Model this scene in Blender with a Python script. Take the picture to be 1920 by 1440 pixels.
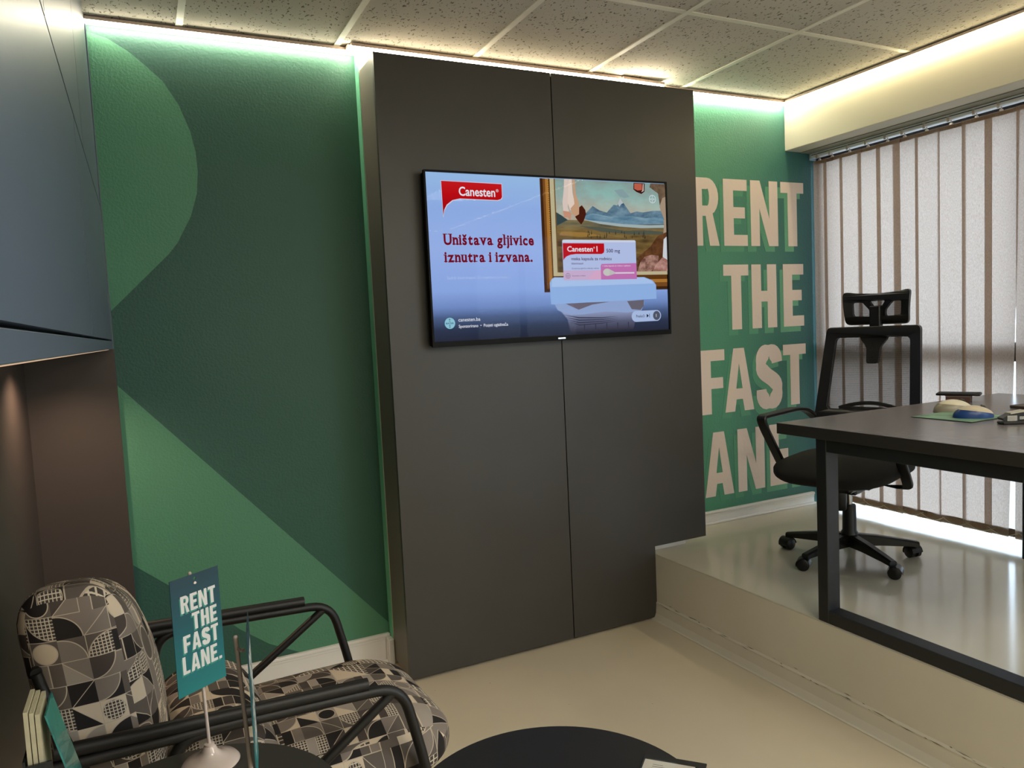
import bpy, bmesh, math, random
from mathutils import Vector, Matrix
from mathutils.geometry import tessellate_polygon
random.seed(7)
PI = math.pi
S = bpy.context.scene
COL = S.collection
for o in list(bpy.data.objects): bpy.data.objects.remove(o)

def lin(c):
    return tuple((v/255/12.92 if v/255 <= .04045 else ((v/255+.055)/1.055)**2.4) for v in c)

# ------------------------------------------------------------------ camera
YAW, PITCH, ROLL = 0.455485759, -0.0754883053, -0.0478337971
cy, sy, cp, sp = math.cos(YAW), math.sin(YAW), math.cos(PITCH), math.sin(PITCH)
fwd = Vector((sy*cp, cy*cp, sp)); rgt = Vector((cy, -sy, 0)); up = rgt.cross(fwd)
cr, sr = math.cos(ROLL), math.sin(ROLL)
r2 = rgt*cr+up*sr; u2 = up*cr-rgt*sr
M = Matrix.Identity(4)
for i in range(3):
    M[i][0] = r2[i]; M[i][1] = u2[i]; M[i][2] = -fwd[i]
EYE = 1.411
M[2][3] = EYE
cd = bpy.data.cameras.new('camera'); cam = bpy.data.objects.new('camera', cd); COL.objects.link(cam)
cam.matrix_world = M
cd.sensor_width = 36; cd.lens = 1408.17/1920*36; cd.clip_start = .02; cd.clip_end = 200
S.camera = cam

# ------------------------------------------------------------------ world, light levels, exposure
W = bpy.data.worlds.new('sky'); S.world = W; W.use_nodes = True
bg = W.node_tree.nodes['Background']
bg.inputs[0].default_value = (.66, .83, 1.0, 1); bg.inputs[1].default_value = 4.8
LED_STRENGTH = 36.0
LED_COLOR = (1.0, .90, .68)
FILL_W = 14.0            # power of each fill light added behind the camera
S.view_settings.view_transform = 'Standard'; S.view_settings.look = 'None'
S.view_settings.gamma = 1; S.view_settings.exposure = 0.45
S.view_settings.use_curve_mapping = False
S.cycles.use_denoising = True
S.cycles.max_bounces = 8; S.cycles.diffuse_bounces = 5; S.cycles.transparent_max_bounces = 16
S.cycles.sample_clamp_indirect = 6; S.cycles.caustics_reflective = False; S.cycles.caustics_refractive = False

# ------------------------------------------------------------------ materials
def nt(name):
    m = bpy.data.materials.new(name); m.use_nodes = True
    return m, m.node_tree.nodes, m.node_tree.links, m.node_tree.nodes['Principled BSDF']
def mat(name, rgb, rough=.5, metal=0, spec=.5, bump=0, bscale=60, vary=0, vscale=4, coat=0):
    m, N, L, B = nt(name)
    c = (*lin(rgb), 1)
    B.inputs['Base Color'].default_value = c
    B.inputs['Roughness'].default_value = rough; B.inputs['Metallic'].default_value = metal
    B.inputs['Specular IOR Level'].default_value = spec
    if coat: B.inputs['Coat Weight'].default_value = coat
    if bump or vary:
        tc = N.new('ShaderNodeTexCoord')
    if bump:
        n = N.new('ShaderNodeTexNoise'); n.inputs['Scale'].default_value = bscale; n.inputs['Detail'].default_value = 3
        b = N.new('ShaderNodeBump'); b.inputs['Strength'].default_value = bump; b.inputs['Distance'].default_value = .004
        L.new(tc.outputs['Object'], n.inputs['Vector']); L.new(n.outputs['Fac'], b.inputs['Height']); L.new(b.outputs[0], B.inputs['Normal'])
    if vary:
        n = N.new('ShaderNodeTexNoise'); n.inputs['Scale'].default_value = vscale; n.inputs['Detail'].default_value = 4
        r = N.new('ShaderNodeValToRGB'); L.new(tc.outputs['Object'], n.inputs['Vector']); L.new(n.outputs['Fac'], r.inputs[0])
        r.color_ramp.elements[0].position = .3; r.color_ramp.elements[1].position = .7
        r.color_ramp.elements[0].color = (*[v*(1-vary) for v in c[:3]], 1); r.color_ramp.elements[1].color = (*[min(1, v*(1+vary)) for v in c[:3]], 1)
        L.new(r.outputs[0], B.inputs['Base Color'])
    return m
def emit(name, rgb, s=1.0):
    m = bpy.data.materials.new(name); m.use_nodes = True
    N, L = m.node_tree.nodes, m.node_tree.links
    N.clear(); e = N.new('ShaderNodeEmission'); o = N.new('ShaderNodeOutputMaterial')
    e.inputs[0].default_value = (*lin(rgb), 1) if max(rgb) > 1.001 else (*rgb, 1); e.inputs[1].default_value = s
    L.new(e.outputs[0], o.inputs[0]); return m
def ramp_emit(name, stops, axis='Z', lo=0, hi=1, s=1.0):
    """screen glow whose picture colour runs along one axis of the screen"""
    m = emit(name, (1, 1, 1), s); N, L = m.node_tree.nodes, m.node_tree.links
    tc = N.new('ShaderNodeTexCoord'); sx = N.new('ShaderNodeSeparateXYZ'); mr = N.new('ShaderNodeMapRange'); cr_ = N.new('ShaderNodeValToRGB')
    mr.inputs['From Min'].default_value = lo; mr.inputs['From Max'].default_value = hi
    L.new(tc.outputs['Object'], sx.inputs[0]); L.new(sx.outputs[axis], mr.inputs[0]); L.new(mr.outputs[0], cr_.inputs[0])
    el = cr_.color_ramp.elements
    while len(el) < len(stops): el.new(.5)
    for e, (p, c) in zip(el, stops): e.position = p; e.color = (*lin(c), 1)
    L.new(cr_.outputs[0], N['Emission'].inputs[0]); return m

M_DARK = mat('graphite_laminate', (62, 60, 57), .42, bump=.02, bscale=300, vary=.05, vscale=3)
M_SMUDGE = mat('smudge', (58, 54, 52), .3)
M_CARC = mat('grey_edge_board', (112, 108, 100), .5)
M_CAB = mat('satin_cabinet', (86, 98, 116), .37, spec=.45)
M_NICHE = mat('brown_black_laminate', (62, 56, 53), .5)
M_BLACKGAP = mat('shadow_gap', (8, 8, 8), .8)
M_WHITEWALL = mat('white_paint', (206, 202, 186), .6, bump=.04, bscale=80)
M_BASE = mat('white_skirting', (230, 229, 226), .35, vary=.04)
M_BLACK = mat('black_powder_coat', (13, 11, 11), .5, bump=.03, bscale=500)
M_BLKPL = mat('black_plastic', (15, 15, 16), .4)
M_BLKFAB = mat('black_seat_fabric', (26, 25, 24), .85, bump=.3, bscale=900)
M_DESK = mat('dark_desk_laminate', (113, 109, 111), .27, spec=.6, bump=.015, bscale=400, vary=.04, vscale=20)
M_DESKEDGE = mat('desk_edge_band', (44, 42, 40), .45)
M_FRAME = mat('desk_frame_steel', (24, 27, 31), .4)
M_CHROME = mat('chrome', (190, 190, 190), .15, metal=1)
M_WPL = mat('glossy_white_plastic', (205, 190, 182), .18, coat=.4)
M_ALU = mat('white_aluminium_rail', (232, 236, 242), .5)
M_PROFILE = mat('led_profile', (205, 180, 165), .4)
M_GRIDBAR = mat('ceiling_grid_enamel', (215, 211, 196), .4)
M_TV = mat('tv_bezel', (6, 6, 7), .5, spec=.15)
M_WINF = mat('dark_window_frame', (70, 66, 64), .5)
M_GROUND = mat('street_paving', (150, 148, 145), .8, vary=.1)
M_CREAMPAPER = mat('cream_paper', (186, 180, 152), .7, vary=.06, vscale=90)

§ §

-- What to do --
Give again, word for word, every line from the top of the data above to the line holding "S.cycles.sample_clamp_indirect = 6;", inclusive, with the pictures left out.

-- Worked answer --
Model this scene in Blender with a Python script. Take the picture to be 1920 by 1440 pixels.
import bpy, bmesh, math, random
from mathutils import Vector, Matrix
from mathutils.geometry import tessellate_polygon
random.seed(7)
PI = math.pi
S = bpy.context.scene
COL = S.collection
for o in list(bpy.data.objects): bpy.data.objects.remove(o)

def lin(c):
    return tuple((v/255/12.92 if v/255 <= .04045 else ((v/255+.055)/1.055)**2.4) for v in c)

# ------------------------------------------------------------------ camera
YAW, PITCH, ROLL = 0.455485759, -0.0754883053, -0.0478337971
cy, sy, cp, sp = math.cos(YAW), math.sin(YAW), math.cos(PITCH), math.sin(PITCH)
fwd = Vector((sy*cp, cy*cp, sp)); rgt = Vector((cy, -sy, 0)); up = rgt.cross(fwd)
cr, sr = math.cos(ROLL), math.sin(ROLL)
r2 = rgt*cr+up*sr; u2 = up*cr-rgt*sr
M = Matrix.Identity(4)
for i in range(3):
    M[i][0] = r2[i]; M[i][1] = u2[i]; M[i][2] = -fwd[i]
EYE = 1.411
M[2][3] = EYE
cd = bpy.data.cameras.new('camera'); cam = bpy.data.objects.new('camera', cd); COL.objects.link(cam)
cam.matrix_world = M
cd.sensor_width = 36; cd.lens = 1408.17/1920*36; cd.clip_start = .02; cd.clip_end = 200
S.camera = cam

# ------------------------------------------------------------------ world, light levels, exposure
W = bpy.data.worlds.new('sky'); S.world = W; W.use_nodes = True
bg = W.node_tree.nodes['Background']
bg.inputs[0].default_value = (.66, .83, 1.0, 1); bg.inputs[1].default_value = 4.8
LED_STRENGTH = 36.0
LED_COLOR = (1.0, .90, .68)
FILL_W = 14.0            # power of each fill light added behind the camera
S.view_settings.view_transform = 'Standard'; S.view_settings.look = 'None'
S.view_settings.gamma = 1; S.view_settings.exposure = 0.45
S.view_settings.use_curve_mapping = False
S.cycles.use_denoising = True
S.cycles.max_bounces = 8; S.cycles.diffuse_bounces = 5; S.cycles.transparent_max_bounces = 16
S.cycles.sample_clamp_indirect = 6; S.cycles.caustics_reflective = False; S.cycles.caustics_refractive = False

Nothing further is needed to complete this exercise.